Sedangkan menurut Rusli Effendy, tujuan hukum dapat dikaji melalui tiga sudut pandang, yaitu :
- Dari sudut pandang ilmu hukum normatif, tujuan hukum dititik beratkan pada segi kepastian hukum;
- Dari sudut pandang filsafat hukum, maka tujuan hukum dititikberatkan pada segi keadilan;
- Dari sudut pandang sosiologi hukum, maka tujuan hukum ditititkberatkan pada segi kemanfaatan;
Adapun tujuan hukum pada umumnya atau tujuan hukum secara universal, dapat dilihat dari tiga aliran konvensional, yaitu :
- Aliran Etis, aliran ini menganggap bahwa pada asasnya tujuan hukum adalah semata-mata untuk mencapai keadilan. Hukum ditentukan oleh keyakinan yang etis tentang adil dan yang tidak adil, dengan perkataan lain hukum menurut aliran ini bertujuan untuk merealisir atau mewujudkan keadilan. Pendukung aliran ini antara lain Aristoteles, Gerry Mil, Ehrliek, Wartle.
- Aliran Utilitis, aliran ini menganggap bahwa pada asasnya tujuan hukum adalah semata-mata untuk menciptakan kemanfaatan atau kebahagiaan yang sebesar-besarnya manusia dalam jumlah yang sebanyak-banyaknya.

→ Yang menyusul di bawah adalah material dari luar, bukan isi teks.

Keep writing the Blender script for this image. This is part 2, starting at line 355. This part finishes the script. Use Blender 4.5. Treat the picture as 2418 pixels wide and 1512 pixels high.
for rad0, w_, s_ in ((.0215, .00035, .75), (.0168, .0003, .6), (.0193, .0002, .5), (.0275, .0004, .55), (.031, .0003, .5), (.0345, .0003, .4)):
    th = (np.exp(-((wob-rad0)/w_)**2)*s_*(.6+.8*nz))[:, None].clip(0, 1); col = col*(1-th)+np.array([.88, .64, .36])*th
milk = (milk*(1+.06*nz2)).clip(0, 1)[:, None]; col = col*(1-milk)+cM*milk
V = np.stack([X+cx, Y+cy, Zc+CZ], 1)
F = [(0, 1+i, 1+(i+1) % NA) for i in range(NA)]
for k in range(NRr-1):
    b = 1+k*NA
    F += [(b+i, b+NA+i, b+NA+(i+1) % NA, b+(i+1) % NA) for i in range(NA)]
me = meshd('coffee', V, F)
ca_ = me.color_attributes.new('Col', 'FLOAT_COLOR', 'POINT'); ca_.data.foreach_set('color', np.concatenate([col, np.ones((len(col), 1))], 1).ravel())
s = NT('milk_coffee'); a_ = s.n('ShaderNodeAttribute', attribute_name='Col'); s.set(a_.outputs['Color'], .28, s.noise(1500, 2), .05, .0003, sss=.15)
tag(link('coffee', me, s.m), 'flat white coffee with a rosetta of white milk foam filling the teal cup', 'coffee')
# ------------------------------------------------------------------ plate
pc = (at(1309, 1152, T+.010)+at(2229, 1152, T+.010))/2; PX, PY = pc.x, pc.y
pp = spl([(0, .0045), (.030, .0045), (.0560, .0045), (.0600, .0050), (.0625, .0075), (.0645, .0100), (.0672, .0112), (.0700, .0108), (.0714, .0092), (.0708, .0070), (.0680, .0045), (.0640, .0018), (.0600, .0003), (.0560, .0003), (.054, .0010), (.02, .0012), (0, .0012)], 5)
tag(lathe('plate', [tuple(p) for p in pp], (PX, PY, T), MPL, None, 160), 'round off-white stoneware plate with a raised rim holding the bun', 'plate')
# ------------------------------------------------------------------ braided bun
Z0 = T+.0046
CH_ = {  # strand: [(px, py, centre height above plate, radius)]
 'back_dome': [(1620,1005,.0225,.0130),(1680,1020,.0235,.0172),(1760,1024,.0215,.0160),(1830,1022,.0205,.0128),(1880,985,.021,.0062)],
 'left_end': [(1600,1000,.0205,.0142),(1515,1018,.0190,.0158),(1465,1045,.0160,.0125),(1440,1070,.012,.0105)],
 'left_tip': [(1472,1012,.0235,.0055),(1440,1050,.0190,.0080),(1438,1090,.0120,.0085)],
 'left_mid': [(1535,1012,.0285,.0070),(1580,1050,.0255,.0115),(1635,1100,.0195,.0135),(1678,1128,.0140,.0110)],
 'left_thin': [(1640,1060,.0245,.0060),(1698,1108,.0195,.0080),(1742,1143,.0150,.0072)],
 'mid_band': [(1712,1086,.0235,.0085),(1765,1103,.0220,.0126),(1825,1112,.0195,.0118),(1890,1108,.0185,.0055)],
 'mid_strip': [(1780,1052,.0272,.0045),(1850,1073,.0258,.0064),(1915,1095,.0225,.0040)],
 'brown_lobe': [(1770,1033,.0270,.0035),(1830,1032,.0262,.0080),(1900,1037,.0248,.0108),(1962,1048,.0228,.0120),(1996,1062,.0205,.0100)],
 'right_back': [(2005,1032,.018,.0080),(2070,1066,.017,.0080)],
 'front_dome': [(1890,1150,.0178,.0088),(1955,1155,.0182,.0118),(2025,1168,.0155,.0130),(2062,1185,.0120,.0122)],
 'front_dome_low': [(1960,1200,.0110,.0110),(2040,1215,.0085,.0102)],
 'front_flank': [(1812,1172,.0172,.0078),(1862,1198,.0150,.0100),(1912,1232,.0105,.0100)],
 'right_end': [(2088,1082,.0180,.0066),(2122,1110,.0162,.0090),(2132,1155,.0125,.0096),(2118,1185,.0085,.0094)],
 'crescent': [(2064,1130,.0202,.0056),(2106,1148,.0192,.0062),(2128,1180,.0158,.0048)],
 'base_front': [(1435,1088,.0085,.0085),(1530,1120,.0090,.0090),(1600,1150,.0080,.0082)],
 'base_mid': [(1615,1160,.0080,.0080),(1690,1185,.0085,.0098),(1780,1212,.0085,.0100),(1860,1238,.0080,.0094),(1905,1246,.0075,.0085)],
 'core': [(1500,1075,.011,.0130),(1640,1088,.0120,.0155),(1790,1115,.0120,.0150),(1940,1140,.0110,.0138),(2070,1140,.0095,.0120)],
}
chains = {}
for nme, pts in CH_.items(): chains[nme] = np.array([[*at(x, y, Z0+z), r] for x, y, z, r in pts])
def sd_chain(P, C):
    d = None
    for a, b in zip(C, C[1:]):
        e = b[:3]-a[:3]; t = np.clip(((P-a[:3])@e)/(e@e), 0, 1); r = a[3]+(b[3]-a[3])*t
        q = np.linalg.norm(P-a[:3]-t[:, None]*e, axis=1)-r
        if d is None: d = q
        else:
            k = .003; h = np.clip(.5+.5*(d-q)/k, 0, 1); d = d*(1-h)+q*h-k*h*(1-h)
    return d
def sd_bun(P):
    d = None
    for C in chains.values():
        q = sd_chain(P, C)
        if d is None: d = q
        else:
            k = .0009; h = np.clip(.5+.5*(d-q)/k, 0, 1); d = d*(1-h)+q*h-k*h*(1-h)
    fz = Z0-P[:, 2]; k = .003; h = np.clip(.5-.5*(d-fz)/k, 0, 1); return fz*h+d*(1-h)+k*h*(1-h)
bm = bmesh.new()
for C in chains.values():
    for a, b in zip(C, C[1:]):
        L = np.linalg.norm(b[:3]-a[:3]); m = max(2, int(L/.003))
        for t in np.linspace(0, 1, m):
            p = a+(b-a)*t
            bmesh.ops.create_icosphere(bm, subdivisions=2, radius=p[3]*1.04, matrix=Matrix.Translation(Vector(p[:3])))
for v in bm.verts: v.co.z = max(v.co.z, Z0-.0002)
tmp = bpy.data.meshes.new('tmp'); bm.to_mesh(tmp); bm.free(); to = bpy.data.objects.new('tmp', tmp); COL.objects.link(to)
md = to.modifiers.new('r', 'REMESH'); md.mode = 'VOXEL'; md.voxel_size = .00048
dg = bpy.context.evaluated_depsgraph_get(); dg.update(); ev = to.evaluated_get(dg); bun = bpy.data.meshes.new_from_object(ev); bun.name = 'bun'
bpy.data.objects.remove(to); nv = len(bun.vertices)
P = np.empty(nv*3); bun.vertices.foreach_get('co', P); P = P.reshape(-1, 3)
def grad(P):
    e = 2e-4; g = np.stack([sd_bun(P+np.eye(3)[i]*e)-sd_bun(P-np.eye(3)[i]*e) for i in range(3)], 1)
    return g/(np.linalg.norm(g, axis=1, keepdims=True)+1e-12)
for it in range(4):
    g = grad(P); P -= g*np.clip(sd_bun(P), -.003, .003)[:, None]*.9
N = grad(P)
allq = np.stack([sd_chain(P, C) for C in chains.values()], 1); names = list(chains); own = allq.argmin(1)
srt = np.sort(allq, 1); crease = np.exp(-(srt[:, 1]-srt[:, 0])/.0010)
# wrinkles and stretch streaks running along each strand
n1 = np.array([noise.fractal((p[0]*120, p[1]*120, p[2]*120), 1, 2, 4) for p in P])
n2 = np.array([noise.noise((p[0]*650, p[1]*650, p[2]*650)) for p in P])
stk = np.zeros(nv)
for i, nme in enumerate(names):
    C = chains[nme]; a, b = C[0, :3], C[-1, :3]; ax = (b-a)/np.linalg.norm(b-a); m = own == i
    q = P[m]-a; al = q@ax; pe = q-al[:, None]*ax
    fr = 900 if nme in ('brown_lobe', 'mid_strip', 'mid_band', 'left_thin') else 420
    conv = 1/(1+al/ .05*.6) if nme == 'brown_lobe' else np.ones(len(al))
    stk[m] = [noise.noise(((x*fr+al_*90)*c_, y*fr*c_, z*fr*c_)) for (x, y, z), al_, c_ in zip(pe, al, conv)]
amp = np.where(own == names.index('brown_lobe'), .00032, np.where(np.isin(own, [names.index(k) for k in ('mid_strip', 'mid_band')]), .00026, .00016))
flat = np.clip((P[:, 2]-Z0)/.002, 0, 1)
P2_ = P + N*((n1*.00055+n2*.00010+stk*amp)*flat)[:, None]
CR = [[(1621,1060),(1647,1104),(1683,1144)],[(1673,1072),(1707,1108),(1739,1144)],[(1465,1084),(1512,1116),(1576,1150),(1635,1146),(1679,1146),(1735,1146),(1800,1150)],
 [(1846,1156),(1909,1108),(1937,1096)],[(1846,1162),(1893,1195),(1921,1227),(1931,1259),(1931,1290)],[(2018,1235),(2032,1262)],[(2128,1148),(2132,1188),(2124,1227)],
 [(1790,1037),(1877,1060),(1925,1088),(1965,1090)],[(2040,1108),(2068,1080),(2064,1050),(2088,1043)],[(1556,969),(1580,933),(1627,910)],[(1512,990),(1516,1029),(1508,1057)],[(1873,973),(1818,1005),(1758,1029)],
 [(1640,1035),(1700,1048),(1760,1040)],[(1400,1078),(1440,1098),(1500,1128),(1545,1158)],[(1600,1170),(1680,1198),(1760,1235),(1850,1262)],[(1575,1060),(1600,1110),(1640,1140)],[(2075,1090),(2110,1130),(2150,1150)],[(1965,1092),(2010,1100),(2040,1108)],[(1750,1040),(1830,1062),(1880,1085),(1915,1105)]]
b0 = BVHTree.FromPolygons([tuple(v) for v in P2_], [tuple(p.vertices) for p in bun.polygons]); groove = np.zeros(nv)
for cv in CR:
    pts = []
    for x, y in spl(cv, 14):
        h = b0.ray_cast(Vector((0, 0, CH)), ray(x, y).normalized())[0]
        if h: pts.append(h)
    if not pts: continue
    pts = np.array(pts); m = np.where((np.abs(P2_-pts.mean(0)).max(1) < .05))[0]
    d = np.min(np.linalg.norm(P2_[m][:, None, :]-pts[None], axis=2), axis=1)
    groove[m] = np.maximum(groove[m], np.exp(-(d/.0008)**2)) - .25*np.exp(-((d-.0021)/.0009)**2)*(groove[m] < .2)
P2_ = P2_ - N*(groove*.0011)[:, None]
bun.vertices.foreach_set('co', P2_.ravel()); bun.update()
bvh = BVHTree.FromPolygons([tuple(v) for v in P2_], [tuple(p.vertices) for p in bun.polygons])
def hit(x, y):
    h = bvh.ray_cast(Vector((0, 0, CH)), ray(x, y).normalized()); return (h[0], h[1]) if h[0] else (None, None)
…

Jadi pada hakekatnya menurut aliran ini, tujuan hukum adalah manfaat dalam menghasilkan kesenangan atau kebahagiaan yang terbesar bagi jumlah orang yang banyak.
- Aliran Yuridis Dogmatik, aliran ini menganggap bahwa pada dasarnya tujuan hukum adalah semata-mata untuk kepastian hukum, karena dengan kepastian hukum, fungsi hukum dapat berjalan dan mampu mepertahankan ketertiban;
Definisi Operasional
Untuk menyamakan persepsi mengenai konsep-konsep yang digunakan dalam penelitian ini, maka disusun terminologi konsepsional yang digunakan :
- Bank menurut Undang-Undang Nomor 10 Tahun 1998 tentang Perubahan Atas Undang-Undang Nomor 7 Tahun 1992 tentang Perbankan adalah badan usaha yang menghimpun dana dari masyarakat dalam bentuk simpanan dan menyalurkannya kepada masyarakat dalam bentuk kredit atau bentuk-bentuk lainnya dalam rangka meningkatkan taraf hidup rakyat banyak.
- Bank Indonesia atau bank sentral menurut Undang-Undang Nomor 3 Tahun 2004 tentang Perubahan Atas Undang-Undang Nomor 23 Tahun 1999 tentang Bank Indonesia adalah lembaga negara yang berwenang untuk mengeluarkan alat pembayaran yang sah dari suatu negara, merumuskan dan melaksanakan kebijakan moneter, mengatur dan menjaga kelancaran sistem pembayaran serta mengatur dan mengawasi bank.
- Kepailitan adalah sitaan umum atas semua harta kekayaan debitur pailit yang pengurusan dan pemberesannya dilakukan oleh kurator dibawah pengawasan hakim pengawas sebagaimana diatur undang-undang ini.
- Pengadilan Niaga adalah pengadilan yang khusus dibentuk untuk menangani perkara kepailitan.
- Kreditur adalah orang yang mempunyai piutang karena perjanjian atau undang-undang yang dapat ditagih dimuka pengadilan
- Debitur adalah orang yang mempunyai utang karena perjanjian atau undang-undang yang pelunasannya dapat ditagih dimuka pengadilan.